Oh Shit

Pissed. Not fun pissed like the English. No PISSED OFF. The once mighty Ipod is CORRUPT. I called Apple yesterday about a problem with the Ipod and it turns out that was my free call. Any more help would could me $50.00. Actually $49.00. If I want the extended warranty that would be $59.00. So the love affair is over.

This was truly a day where I should’ve stayed in bed. I woke up, everything seemed fine. Of course as I’m waiting for the light to change so I could cross the street, my bus pulls up, the driver must’ve recognized me, but he was in a hurry to barrel on down the street to wait at the next red light. So I wait. Not so bad, Ipod was working then. The next bus shows up about 15 minutes later meaning that I would have to take the subway to work, not stroll to the office, as I like to do.

I walk to the back of the bus where I take my usual seat and get the headphone cord caught on a seat handle jerking the headphones off my head and pulling the plug from the Ipod. Ok.

I get to my seat, muttering under my breath even though no one sits in the back until the next stops. I walk to the subway once I get past the idiots that stand on the escalator yapping away unaware of anyone else. I get to the subway and get on, no problems there.

Work was alright despite the fact that the mother and child reunion, aka the bitches are in before me. The Persian bitch had to set up a breakfast meeting that was rather elaborate and pointless since the meeting was moved to another location. The food she ordered was crap, all decoration, very little taste. Much like her.

The usual nonsense abounds but I have a pretty good handle on things. I actually have some errands to run so that takes me out of the office for a while. Of course that doesn’t make things easier. Orders I placed for delivery today are delivered incorrectly and I wind up having to move 6 5-gallon bottles of water from one floor to another, and of course the idiots messed up on the bill. I do bill reconciliation so this will bite me on the ass in a few weeks.

Then the strap on my watch broke. Popped right off. Unfixable. Went to a few jewelry stores who said they’d try to fix it. I said no, and put it in my pocket. I figured I’d have a pocket watch from now on. Then I noticed that I kept looking at my wrist intermittently.

The day wound down and I was trying to remove the Ipod from my computer at work like I was told yesterday. I was having difficulty doing that and like yesterday, as ‘Ellen’ told me, I reset it. It seemed to go well. As I was waiting for the elevator I was trying to select the songs I wanted to hear when I noticed that the 6000 or so songs I had in my library were gone. All of them. Every single one.

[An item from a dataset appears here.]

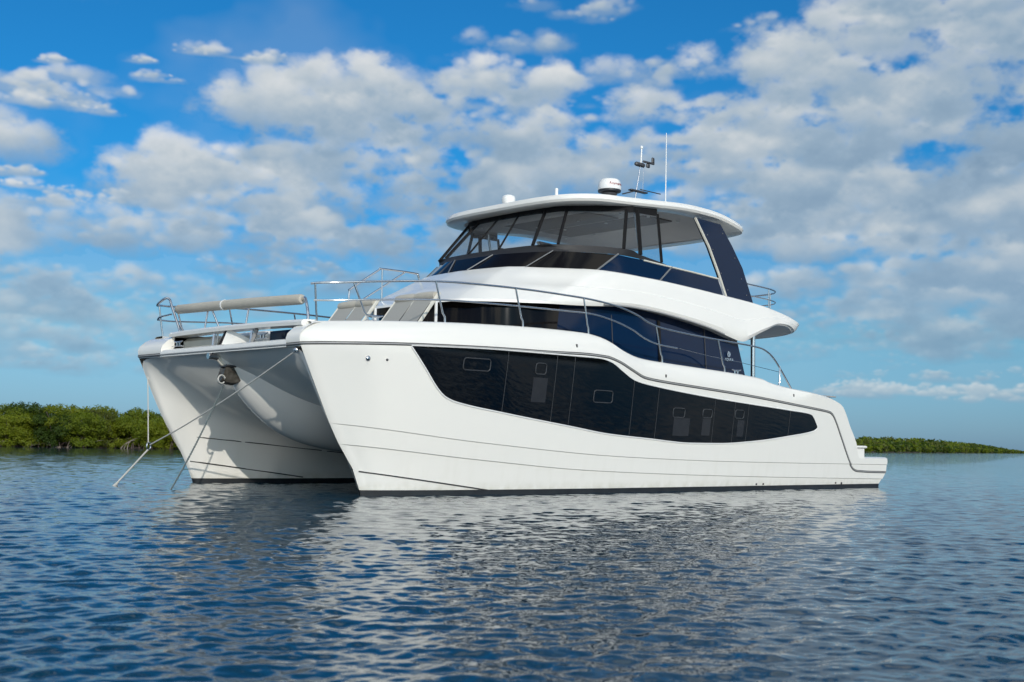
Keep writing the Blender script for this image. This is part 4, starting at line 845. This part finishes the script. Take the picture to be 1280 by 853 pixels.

I know, there are far worse things that could happen to someone. Family and friends have actual serious problems. But this was my escape from reality. For the past month or so it was my companion as I strolled and smoked my cigar on the way to the train. I was an addict.

Now I had nothing. I had to listen to car horns, people having conversations, telling me to look out things like that. I preferred to be oblivious. I tried calling Bill to tell him the Ipod he had given me was kaput. Got his voicemail, which sucks. I have to admit every time I hear “Greetings from the Triple Five” I want to throw the phone in the street under a truck. Sometimes you just want to talk to a human being and not voice mail and I needed to speak with Bill.

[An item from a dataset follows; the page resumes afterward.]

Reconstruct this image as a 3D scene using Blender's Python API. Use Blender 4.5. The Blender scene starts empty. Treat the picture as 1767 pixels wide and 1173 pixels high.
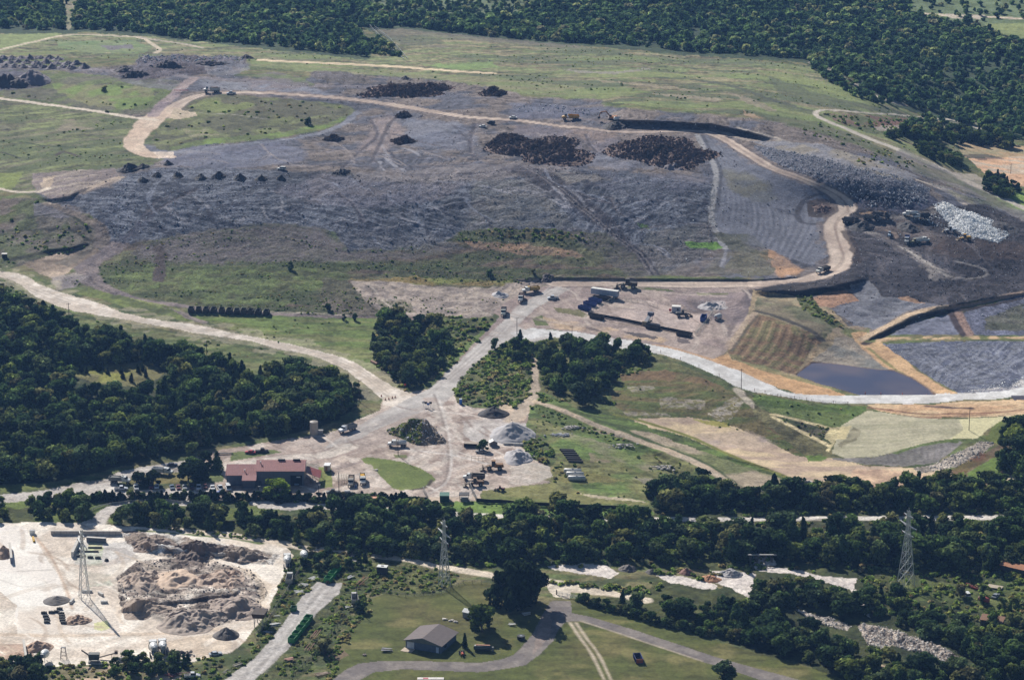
import bpy, bmesh, math, random
import numpy as np
from mathutils import Vector, Matrix
random.seed(7); rng = np.random.default_rng(7)
SC = bpy.context.scene
COL = SC.collection
R = math.radians
# ---------------------------------------------------------------- camera
PITCH = 17.0; CH = 400.0; FPX = 4900.0; CX, CY = 883.5, 586.5
cam_d = bpy.data.cameras.new('camera'); cam = bpy.data.objects.new('camera', cam_d); COL.objects.link(cam)
cam.location = (0, 0, CH); cam.rotation_euler = (R(90-PITCH), 0, 0)
cam_d.sensor_width = 36; cam_d.lens = 36*FPX/1767; cam_d.clip_start = 5; cam_d.clip_end = 200000
SC.camera = cam
# ---------------------------------------------------------------- sky, sun, exposure
SUN_EL, SHD = 34.0, 26.0          # sun height; its shadows fall towards the camera, 26 degrees to the right
w = bpy.data.worlds.new('World'); SC.world = w; w.use_nodes = True
nt = w.node_tree; bg = nt.nodes['Background']
sky = nt.nodes.new('ShaderNodeTexSky'); sky.sky_type = 'NISHITA'; sky.sun_disc = False
sky.sun_elevation = R(SUN_EL); sky.sun_rotation = R(-SHD); sky.altitude = 300; sky.air_density = 1.0; sky.dust_density = .6
nt.links.new(sky.outputs[0], bg.inputs[0]); bg.inputs[1].default_value = .05
sd = bpy.data.lights.new('sun', 'SUN'); sun = bpy.data.objects.new('sun', sd); COL.objects.link(sun)
sd.energy = 5; sd.angle = R(.5); sd.color = (1, .955, .89)
az = R(SHD); el = R(SUN_EL)
sdir = Vector((-math.sin(az)*math.cos(el), math.cos(az)*math.cos(el), math.sin(el)))   # towards the sun
sun.rotation_euler = sdir.to_track_quat('Z', 'Y').to_euler(); sun.location = (-300, 1500, 900)
SC.view_settings.view_transform = 'Standard'; SC.view_settings.look = 'None'
SC.view_settings.exposure = 0.34; SC.view_settings.gamma = 1
SC.cycles.max_bounces = 4; SC.cycles.diffuse_bounces = 2; SC.cycles.glossy_bounces = 2
SC.cycles.transmission_bounces = 2; SC.cycles.volume_bounces = 0; SC.cycles.transparent_max_bounces = 4
SC.cycles.use_adaptive_sampling = True; SC.cycles.adaptive_threshold = .02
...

He eventually called back, not listening to the messages just noticing that I called. I told him my tale of Ipod woe. He was apologetic and tried to be helpful, suggesting that all I might have to do is plug the Ipod into the computer at home. He also reminded me I still have the Ipod mini at home. But it’s certainly not the same thing.

So I come home, after getting a new fucking watchband for $21.00 from Soon Li Gifts on Washington Street. I was not happy about that. I walked home quite rapidly all set to see if my Ipod would heal itself when I plugged it in, like Bill had suggested. Perhaps the computer would see my Ipod was bereft of music and refill the library.

No. Yellow Hazard sign on bottom of screen saying Ipod is corrupt and to check disk. Where do I check disk? I call up Apple and speak to David who tells me it would cost $49.00 for him to give me an answer to my problems, or I could spend $59.00 and get extended coverage.

I balk. I try calling Bill a dozen times, each time getting the same ol’ cheery ‘Greetings from the Triple Five”. I sent a text message. No response. Try calling again and again, if only to vent, perhaps get his expertise or tell me where the receipt is so I might be able to return this once musical paperweight if it can’t be fixed.

Nothing.

I call Apple again, do the same song and dance about who I am, what the goddamned serial number is and where I live. The new guy said he’d try to help me. But there is no guarantee that he could help me and I might be throwing money away. And now it is 9:00 PM. I decided to bite the bullet.

I need my Ipod back. I’ll pay. I call again, hearing “Thank you for calling Apple Help Line. You have called outside our working hours, 9AM to 6PM Pacific Time”

FUCK. And I don’t like the new watchband either. The mini is charging. Back to methadone.